Herc Holdings, established in 1965, operates through Herc Rentals Inc. and boasts a network of 453 locations in North America. With a workforce of approximately 7,600 and revenues of $3.625 billion, generating an EBITDA of $857 million, the company provides a comprehensive range of rental equipment and services, including aerial, earthmoving, and material handling equipment, as well as power generation and climate control solutions. According to InvestingPro, the company maintains a healthy financial position with a current ratio of 1.5, indicating strong liquidity management.
The proposed acquisition of H&E is expected to bring together two industry players, potentially creating a more formidable presence in the equipment rental market. However, the company’s statements about the anticipated benefits of the merger and future valuation opportunities remain forward-looking and are subject to various risks and uncertainties that could affect the actual outcomes.

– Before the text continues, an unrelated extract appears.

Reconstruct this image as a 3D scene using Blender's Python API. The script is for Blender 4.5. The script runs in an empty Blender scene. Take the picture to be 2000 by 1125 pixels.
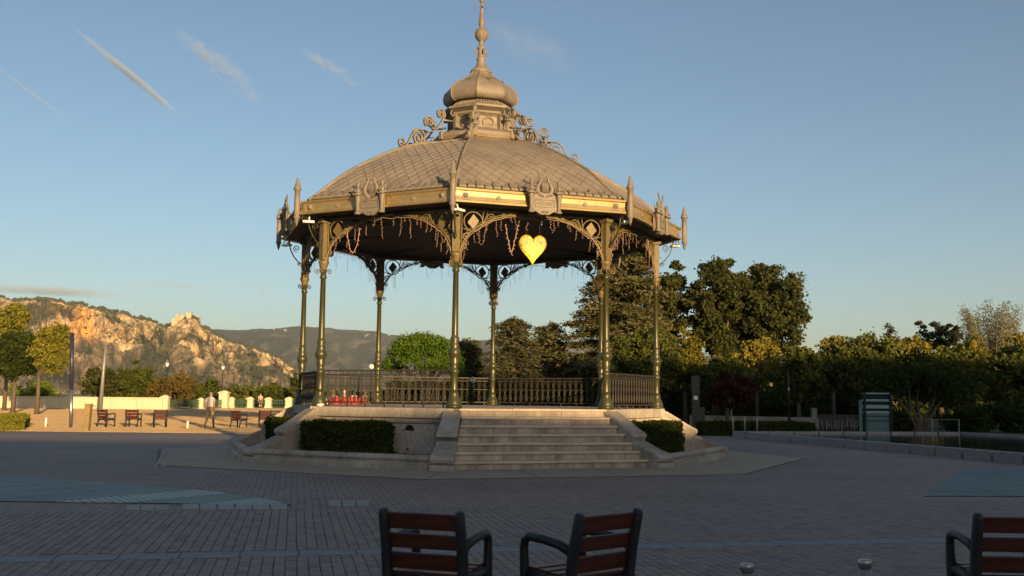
import bpy, math, random
import numpy as np
from mathutils import Vector, Matrix
random.seed(7)
rng = np.random.default_rng(11)
PI = math.pi
S = bpy.context.scene
COL = S.collection
# ---------------------------------------------------------------- camera
FPX, PITCH, ROLL, EYE = 1978.7, 0.1074, 0.0104, 1.67
cp, sp, cr, sr = math.cos(PITCH), math.sin(PITCH), math.cos(ROLL), math.sin(ROLL)
FW = Vector((0, cp, sp)); UP0 = Vector((0, -sp, cp)); RT0 = Vector((1, 0, 0))
RT = RT0*cr + UP0*sr; UP = -RT0*sr + UP0*cr
cam = bpy.data.cameras.new('camera'); co = bpy.data.objects.new('camera', cam); COL.objects.link(co)
cam.sensor_width = 36; cam.lens = 36*FPX/2000; cam.clip_start = .1; cam.clip_end = 60000
m = Matrix((RT, UP, -FW)).transposed().to_4x4(); m.translation = (0, 0, EYE); co.matrix_world = m
S.camera = co
EY = Vector((0, 0, EYE))
def ray(x, y): return FW + RT*(x-1000)/FPX - UP*(y-562.5)/FPX
def G(x, y, z=0.0):
    d = ray(x, y); return EY + d*((z-EYE)/d.z)
def D(x, y, Y):
    d = ray(x, y); return EY + d*(Y/d.y)
# ---------------------------------------------------------------- sky, sun, exposure
SUN_AZ, SUN_EL = math.radians(157), math.radians(6.5)      # azimuth clockwise from +Y
W = bpy.data.worlds.new('World'); S.world = W; W.use_nodes = True
nt = W.node_tree; nt.nodes.clear()
sky = nt.nodes.new('ShaderNodeTexSky'); sky.sky_type = 'NISHITA'; sky.sun_disc = False
sky.sun_elevation = SUN_EL; sky.sun_rotation = SUN_AZ
sky.altitude = 200; sky.air_density = 0.82; sky.dust_density = 1.15; sky.ozone_density = 1.8
bg = nt.nodes.new('ShaderNodeBackground'); bg.inputs[1].default_value = 0.097
wo = nt.nodes.new('ShaderNodeOutputWorld')
wb = nt.nodes.new('ShaderNodeMix'); wb.data_type = 'RGBA'; wb.blend_type = 'MULTIPLY'; wb.inputs[0].default_value = 1; wb.inputs[7].default_value = (1.05, .98, .915, 1)
nt.links.new(sky.outputs[0], wb.inputs[6]); nt.links.new(wb.outputs[2], bg.inputs[0]); nt.links.new(bg.outputs[0], wo.inputs[0])
sun = bpy.data.lights.new('sun', 'SUN'); so = bpy.data.objects.new('sun', sun); COL.objects.link(so)
sun.energy = 5.0; sun.angle = math.radians(.53); sun.color = (1.0, .66, .32)
sd = Vector((math.sin(SUN_AZ)*math.cos(SUN_EL), math.cos(SUN_AZ)*math.cos(SUN_EL), math.sin(SUN_EL)))
so.rotation_euler = sd.to_track_quat('Z', 'Y').to_euler()
S.view_settings.view_transform = 'Standard'; S.view_settings.look = 'None'
S.view_settings.gamma = 1; S.view_settings.use_curve_mapping = False; S.view_settings.exposure = 0.95
try:
    S.cycles.use_denoising = True; S.cycles.volume_bounces = 0; S.cycles.max_bounces = 8
    S.cycles.transparent_max_bounces = 16; S.cycles.volume_max_steps = 96
except Exception: pass
# ---------------------------------------------------------------- helpers
class M:
    """collects polygons and builds ONE mesh object"""
    def __init__(s): s.v = []; s.f = []; s.m = []; s.sm = []
    def add(s, vs, fs, mi=0, smooth=False):
        o = len(s.v); s.v += [tuple(v) for v in vs]
        for f in fs: s.f.append([i+o for i in f]); s.m.append(mi); s.sm.append(smooth)
    def box(s, c, d, rz=0, mi=0, T=None, bev=0):
        x, y, z = d[0]/2, d[1]/2, d[2]/2; cc, ss = math.cos(rz), math.sin(rz)
        if bev:
            b = bev; vs = []
            for (zz, k) in ((-z, 1), (-z+b, 0), (z-b, 0), (z, 1)):
                for (a, e) in ((-1, -1), (1, -1), (1, 1), (-1, 1)): vs.append((a*(x-b*k), e*(y-b*k), zz))
            fs = [(3, 2, 1, 0), (12, 13, 14, 15)]
            for r in range(3):
                for i in range(4): fs.append((r*4+i, r*4+(i+1) % 4, r*4+4+(i+1) % 4, r*4+4+i))
        else:
            vs = [(a*x, e*y, h*z) for h in (-1, 1) for (a, e) in ((-1, -1), (1, -1), (1, 1), (-1, 1))]
            fs = [(3, 2, 1, 0), (4, 5, 6, 7), (0, 1, 5, 4), (1, 2, 6, 5), (2, 3, 7, 6), (3, 0, 4, 7)]
        vs = [(c[0]+p[0]*cc-p[1]*ss, c[1]+p[0]*ss+p[1]*cc, c[2]+p[2]) for p in vs]
        if T: vs = [T @ Vector(p) for p in vs]
        s.add(vs, fs, mi); return s
    def tube(s, pts, r, n=6, mi=0, closed=False, smooth=True, flat=1.0, ref=None):
        pts = [Vector(p) for p in pts]; N = len(pts)
        rs = r if isinstance(r, (list, tuple)) else [r]*N
        vs = []; u = None
        for i, p in enumerate(pts):
            if closed: t = pts[(i+1) % N]-pts[i-1]
            else: t = pts[min(i+1, N-1)]-pts[max(i-1, 0)]
            if t.length < 1e-9: t = Vector((0, 0, 1))
            t.normalize()
            if ref is not None: u = Vector(ref)-t*Vector(ref).dot(t)
            elif u is None: u = t.orthogonal()
            else: u = u-t*u.dot(t)
            if u.length < 1e-6: u = t.orthogonal()
            u.normalize(); w = t.cross(u)
            for k in range(n):
                a = 2*PI*(k+.5)/n; vs.append(p+u*math.cos(a)*rs[i]*flat+w*math.sin(a)*rs[i])
        fs = []
        for i in range(N if closed else N-1):
            j = (i+1) % N
            for k in range(n): fs.append((i*n+k, i*n+(k+1) % n, j*n+(k+1) % n, j*n+k))
        if not closed: fs += [tuple(range(n))[::-1], tuple((N-1)*n+k for k in range(n))]
        s.add(vs, fs, mi, smooth); return s
    def lathe(s, prof, n=16, c=(0, 0, 0), mi=0, smooth=True, sx=1, sy=1, a0=0, rot=0):
        vs = []; fs = []; cc, ss = math.cos(rot), math.sin(rot)
        for (r, z) in prof:
            for k in range(n):
                a = 2*PI*k/n+a0; x, y = sx*r*math.cos(a), sy*r*math.sin(a)
                vs.append((c[0]+x*cc-y*ss, c[1]+x*ss+y*cc, c[2]+z))
        for i in range(len(prof)-1):
            for k in range(n): fs.append((i*n+k, i*n+(k+1) % n, (i+1)*n+(k+1) % n, (i+1)*n+k))
        if prof[0][0] > 1e-4: fs.append(tuple(range(n))[::-1])
        if prof[-1][0] > 1e-4: fs.append(tuple((len(prof)-1)*n+k for k in range(n)))
        s.add(vs, fs, mi, smooth); return s
    def prism(s, poly, f, d0, d1, mi=0, smooth=False):
        """poly in 2D, f(u,v,d)->xyz, extruded from d0 to d1"""
        n = len(poly); vs = [f(u, v, d0) for u, v in poly]+[f(u, v, d1) for u, v in poly]
        a = sum(poly[i][0]*poly[(i+1) % n][1]-poly[(i+1) % n][0]*poly[i][1] for i in range(n))
        fs = [tuple(range(n)), tuple(range(n, 2*n))[::-1]]+[((i+1) % n, i, n+i, n+(i+1) % n) for i in range(n)]
        s.add(vs, fs, mi, smooth); return s
    def blob(s, c, r, seg=8, rings=5, mi=0, jit=0):
        prof = []
        vs = []; fs = []
        for i in range(rings+1):
            th = PI*i/rings-PI/2
            for k in range(seg):
                a = 2*PI*k/seg; q = 1+random.uniform(-jit, jit)
                vs.append((c[0]+r[0]*q*math.cos(th)*math.cos(a), c[1]+r[1]*q*math.cos(th)*math.sin(a), c[2]+r[2]*q*math.sin(th)))
        for i in range(rings):
            for k in range(seg): fs.append((i*seg+k, i*seg+(k+1) % seg, (i+1)*seg+(k+1) % seg, (i+1)*seg+k))
        s.add(vs, fs, mi, True); return s
    def mesh(s, name, mats):
        me = bpy.data.meshes.new(name); me.from_pydata(s.v, [], s.f)
        for mt in (mats if isinstance(mats, (list, tuple)) else [mats]): me.materials.append(mt)
        me.polygons.foreach_set('material_index', s.m); me.polygons.foreach_set('use_smooth', s.sm)
        me.update(); return me
    def build(s, name, mats, parent=None, fix=True, **tags):
        me = s.mesh(name, mats)
        if fix: fixn(me)
        return link(name, me, parent, **tags)
import bmesh
def fixn(me):
    b = bmesh.new(); b.from_mesh(me); bmesh.ops.recalc_face_normals(b, faces=b.faces); b.to_mesh(me); b.free()
def link(name, me, parent=None, loc=None, rz=None, **tags):
    o = bpy.data.objects.new(name, me); COL.objects.link(o)
    if parent is not None: o.parent = parent
    if loc is not None: o.location = loc
    if rz is not None: o.rotation_euler = (0, 0, rz)
    for k, v in tags.items(): o[k] = v
    return o
def thing(name, label, cat, loc=(0, 0, 0), rz=0, group=None):
    o = link(name, None, None, loc, rz, label=label, category=cat)
    if group: o['group'] = group
    return o
def tag(o, label, cat, group=None):
    o['label'] = label; o['category'] = cat
    if group: o['group'] = group
    return o
def copy_tree(o, parent=None):
    c = o.copy(); COL.objects.link(c)
    if parent is not None: c.parent = parent
    for ch in list(o.children): copy_tree(ch, c)
    return c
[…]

Investors are advised to consider these factors, as detailed in the companies’ filings with the SEC, and recognize that the forward-looking statements are not guarantees of future performance. The completion of the acquisition is still subject to the satisfaction of certain conditions, including the tender of H&E shares.
It is important to note that this article is based on a press release statement and does not constitute an offer to buy or sell securities. The proposed transaction remains subject to various regulatory approvals and market conditions, and stakeholders are encouraged to review the relevant documentation filed with the SEC for more detailed information.
In other recent news, Herc Holdings Inc. reported its first-quarter 2025 earnings, revealing a significant shortfall in earnings per share (EPS), which came in at $1.30 compared to the forecasted $2.24. Despite this, the company managed to slightly surpass revenue expectations, reporting $861 million against a forecast of $847.71 million. The earnings miss was attributed to high transaction costs from the acquisition of H&E Equipment Services, which affected net income and EPS. Herc Holdings maintained its 2025 guidance, expecting revenue synergies from the H&E acquisition. Analysts from KeyBanc Capital Markets maintained a Sector Weight rating on Herc Holding, citing challenges in the equipment rental market and high macroeconomic uncertainty. The company’s management noted a split demand environment, with national accounts growing due to mega-project activities, while local accounts struggled with high interest rates. Despite management’s optimism for improved dollar utilization and EBITDA flow-through, KeyBanc analysts remain cautious due to limited visibility into local account activity. The firm’s analysis suggests a conservative approach may be prudent for investors given the current market conditions.